The Easter message tells us that our enemies, sin, the curse and death, are beaten. Ultimately they can no longer start mischief. They still behave as though the game were not decided, the battle not fought; we must still reckon with them, but fundamentally we must cease to fear them any more. If you have heard the Easter message, you can no longer run around with a tragic face and lead the humorless existence of a person who has no hope. One thing still holds, and only this one thing is really serious, that Jesus is the Victor.[12]

Jesus has defeated evil on our behalf so that we can live in faith, hope and love. Faith in what God has done in Christ. Hope for what God will do in this world through us. And love for those around us who may despair in their struggle and who have been forgotten by their community.

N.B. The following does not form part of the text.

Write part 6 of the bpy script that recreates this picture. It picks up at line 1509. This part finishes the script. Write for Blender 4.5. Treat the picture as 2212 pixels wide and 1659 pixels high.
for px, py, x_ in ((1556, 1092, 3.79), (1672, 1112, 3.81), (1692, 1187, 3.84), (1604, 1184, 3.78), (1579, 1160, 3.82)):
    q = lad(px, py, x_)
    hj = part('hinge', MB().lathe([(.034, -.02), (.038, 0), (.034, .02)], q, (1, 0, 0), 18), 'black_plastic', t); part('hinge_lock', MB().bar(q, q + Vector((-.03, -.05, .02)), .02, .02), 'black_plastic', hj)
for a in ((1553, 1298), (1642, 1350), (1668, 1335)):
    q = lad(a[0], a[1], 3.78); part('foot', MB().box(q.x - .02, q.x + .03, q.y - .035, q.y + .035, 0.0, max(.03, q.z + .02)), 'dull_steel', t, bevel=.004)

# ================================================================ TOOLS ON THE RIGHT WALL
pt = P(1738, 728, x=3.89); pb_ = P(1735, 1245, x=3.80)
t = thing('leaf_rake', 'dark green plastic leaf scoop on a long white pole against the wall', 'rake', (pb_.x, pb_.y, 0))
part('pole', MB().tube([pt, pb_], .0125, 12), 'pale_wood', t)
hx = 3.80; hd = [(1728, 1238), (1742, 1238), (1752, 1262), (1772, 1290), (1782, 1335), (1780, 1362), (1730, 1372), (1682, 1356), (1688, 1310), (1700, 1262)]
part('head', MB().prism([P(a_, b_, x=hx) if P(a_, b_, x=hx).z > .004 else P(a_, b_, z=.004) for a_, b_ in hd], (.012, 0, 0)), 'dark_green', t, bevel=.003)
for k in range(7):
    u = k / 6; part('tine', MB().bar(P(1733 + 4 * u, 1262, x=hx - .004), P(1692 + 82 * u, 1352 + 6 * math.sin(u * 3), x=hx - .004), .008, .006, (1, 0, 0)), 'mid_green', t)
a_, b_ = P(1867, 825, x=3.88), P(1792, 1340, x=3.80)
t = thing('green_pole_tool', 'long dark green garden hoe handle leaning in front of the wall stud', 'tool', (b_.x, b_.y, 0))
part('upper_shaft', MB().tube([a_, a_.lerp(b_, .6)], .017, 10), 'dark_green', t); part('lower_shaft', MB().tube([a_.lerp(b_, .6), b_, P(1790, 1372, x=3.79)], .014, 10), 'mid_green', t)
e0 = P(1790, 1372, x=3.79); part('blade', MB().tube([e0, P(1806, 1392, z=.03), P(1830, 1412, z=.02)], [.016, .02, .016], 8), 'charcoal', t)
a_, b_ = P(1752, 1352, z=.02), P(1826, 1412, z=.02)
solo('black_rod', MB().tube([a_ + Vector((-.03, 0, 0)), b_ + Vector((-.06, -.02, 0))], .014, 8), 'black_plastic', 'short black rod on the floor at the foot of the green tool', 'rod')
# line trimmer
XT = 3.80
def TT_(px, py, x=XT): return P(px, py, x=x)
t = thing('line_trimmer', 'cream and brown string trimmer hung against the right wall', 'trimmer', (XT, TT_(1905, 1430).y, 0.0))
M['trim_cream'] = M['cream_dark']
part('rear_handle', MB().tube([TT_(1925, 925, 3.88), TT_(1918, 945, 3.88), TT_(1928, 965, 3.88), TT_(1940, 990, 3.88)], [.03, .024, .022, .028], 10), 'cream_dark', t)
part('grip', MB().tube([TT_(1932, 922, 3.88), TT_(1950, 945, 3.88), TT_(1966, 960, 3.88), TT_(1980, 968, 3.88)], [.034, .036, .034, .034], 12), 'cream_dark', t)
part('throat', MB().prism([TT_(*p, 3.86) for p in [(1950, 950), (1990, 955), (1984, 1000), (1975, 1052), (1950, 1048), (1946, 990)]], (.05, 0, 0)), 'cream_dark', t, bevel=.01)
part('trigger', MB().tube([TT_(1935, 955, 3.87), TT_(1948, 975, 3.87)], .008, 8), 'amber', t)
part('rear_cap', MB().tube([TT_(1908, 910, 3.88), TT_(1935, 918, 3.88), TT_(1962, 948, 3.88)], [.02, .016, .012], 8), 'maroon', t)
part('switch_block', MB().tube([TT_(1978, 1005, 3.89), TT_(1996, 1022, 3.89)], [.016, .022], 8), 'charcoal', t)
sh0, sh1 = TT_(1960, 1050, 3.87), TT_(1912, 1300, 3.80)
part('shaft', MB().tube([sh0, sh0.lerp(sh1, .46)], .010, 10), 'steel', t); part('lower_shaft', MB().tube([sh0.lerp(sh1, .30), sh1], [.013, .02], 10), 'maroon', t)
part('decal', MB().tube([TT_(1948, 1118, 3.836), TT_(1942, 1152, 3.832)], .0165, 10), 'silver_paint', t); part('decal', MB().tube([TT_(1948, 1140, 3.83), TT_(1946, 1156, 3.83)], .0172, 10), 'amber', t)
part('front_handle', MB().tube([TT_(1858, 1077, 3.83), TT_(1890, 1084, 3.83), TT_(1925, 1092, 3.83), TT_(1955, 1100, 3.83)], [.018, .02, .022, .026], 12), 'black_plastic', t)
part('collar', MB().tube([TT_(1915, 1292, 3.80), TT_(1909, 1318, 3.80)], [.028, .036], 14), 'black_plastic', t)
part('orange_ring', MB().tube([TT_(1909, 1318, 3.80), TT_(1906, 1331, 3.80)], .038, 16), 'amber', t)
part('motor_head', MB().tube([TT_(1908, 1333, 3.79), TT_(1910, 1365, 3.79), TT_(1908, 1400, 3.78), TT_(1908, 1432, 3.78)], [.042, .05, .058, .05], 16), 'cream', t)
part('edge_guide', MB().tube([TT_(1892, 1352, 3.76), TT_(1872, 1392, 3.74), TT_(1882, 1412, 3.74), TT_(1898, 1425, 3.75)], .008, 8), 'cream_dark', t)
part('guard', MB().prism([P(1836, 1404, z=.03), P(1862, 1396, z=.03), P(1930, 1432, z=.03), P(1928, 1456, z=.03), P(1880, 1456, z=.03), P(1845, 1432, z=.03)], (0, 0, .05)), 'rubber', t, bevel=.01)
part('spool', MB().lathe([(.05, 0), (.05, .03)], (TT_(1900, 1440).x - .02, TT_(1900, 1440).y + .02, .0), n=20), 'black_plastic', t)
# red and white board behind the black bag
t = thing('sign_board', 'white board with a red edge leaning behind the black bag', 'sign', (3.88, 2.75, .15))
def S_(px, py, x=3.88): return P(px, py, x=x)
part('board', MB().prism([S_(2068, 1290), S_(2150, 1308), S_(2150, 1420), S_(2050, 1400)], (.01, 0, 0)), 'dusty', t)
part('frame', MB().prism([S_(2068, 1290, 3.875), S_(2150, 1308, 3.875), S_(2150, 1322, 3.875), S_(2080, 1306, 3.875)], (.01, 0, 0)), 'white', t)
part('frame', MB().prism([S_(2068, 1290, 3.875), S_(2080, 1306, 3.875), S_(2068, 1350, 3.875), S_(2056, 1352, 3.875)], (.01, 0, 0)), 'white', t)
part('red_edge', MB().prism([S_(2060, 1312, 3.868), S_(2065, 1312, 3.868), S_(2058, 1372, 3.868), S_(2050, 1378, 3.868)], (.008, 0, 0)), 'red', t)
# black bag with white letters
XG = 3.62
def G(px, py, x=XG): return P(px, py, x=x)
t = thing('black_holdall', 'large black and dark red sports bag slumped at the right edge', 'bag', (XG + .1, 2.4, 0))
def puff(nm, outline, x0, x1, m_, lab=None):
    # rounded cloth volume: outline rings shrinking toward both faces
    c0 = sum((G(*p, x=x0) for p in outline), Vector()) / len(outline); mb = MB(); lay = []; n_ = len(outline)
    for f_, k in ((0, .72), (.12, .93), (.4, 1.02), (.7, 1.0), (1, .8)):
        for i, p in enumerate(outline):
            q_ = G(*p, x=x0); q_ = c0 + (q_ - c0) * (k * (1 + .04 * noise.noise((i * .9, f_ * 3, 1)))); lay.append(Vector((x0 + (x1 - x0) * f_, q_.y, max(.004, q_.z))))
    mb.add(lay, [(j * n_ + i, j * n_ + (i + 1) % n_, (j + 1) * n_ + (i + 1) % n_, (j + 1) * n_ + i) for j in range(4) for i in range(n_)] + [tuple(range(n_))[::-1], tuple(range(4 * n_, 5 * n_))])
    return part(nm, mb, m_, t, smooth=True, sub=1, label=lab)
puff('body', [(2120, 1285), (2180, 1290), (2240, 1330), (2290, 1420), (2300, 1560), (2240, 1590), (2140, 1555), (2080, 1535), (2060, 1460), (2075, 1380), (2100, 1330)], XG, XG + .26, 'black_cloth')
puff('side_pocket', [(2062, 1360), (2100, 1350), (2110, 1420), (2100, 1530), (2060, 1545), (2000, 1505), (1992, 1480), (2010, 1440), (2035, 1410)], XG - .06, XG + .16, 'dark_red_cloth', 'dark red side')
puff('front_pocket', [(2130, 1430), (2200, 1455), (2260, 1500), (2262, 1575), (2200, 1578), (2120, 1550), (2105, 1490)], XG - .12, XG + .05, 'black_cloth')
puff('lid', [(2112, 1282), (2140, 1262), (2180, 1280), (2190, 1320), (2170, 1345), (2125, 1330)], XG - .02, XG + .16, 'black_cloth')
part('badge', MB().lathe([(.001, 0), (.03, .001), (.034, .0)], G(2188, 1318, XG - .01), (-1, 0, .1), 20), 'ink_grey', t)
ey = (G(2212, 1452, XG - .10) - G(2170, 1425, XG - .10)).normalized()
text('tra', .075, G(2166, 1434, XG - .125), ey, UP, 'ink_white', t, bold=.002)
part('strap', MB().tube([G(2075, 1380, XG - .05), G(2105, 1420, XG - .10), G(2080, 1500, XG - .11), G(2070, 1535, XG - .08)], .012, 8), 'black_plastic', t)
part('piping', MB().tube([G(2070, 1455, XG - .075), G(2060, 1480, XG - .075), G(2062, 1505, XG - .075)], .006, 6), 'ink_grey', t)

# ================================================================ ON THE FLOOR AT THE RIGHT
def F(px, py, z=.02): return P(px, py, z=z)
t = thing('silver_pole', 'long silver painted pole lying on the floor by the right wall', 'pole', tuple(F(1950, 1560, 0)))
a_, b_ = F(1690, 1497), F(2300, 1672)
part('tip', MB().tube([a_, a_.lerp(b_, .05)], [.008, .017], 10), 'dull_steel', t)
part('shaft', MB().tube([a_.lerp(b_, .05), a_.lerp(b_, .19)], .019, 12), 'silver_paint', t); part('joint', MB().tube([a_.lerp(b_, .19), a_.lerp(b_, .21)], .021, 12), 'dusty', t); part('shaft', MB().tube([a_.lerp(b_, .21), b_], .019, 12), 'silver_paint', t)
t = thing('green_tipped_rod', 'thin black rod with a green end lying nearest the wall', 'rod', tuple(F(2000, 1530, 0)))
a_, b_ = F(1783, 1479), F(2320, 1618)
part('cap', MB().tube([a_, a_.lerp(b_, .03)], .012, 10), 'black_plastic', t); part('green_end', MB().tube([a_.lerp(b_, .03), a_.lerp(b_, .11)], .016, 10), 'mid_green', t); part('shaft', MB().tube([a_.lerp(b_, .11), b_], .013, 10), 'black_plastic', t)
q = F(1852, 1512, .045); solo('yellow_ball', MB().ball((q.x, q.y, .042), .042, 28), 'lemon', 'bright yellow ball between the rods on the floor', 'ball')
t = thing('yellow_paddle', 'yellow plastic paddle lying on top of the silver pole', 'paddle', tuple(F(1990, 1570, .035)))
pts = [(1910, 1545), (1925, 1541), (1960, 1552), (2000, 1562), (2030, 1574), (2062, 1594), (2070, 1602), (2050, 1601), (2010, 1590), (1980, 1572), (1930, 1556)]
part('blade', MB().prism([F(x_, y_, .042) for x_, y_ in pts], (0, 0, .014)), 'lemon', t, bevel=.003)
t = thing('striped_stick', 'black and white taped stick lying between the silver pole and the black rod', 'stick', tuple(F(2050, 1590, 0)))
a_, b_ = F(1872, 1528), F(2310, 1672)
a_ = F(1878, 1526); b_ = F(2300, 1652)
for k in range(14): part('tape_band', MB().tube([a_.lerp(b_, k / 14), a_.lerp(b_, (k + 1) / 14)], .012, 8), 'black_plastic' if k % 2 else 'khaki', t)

1. M. Eugene Boring, Mark: A Commentary, p. 149.
2. Goethe, Faust, trans. Walter Kaufmann, p. 249.
3. Immanuel Kant, Religion with the Limits of Reason Alone.
4. Karl Barth, The Word of God and the Word of Man, p. 28.
5. Bovon calls attention to the Greek here and calls the place where the exorcism occurs “this land of ‘difference,'” but he doesn’t elaborate the point; see, Francios Bovon, Luke 1: A Commentary on the Gospel of Luke 1:1–9:50, p. 323. 
6. Augustine, Confessions, trans. Henry Chadwick, p. 122.
7. Bovon, p. 327: “Existence that has become inhuman without God is here vividly characterized.”
8. Witness Lee makes the striking claim that, “In reading the Gospel of Luke, we need to have the view that the jubilee declared in chapter four is the key to interpreting the entire book”; see, Witness Lee, Life-Study of Luke, p. 192.
9. Echoes of the Jubilee can be heard in Jesus’ final command to this man: “return to your house” (v. 39), which sounds a lot like Lev. 25:10, “each of you shall return to his family.” The Lord restores this man’s humanity and returns him to his community with good news to proclaim. The language of the text would have carried further resonances for the worshipping church reading this—the man becomes a disciple (“sitting at the feet of Jesus” in v. 35 foreshadows Mary in 10:39) and an apostle (“sent him” in v. 38, foreshadows the twelve in 9:2).
10. Augustine, Expositions of the Psalms 49.2.
11. Witness Lee, CWWL 1994–1997, p. 345.
12. Karl Barth, Dogmatics in Outline, p. 223.

One thought on “Liberation in the Land of Opposites

  1. Brother Kyle,

    Very enjoyable.

    So glad you would defend the archaic thought that the world includes demons and spiritual realities. Seems like a master stroke of the enemy to make our world doubt even the possibility of his existence. If there is nothing but the cosmos and no possibility of spiritual, supernatural things, then man has no need of forgiveness and certainly no need of a Savior God.

    May your labor be blessed and reach a great number of your lost and dying generation.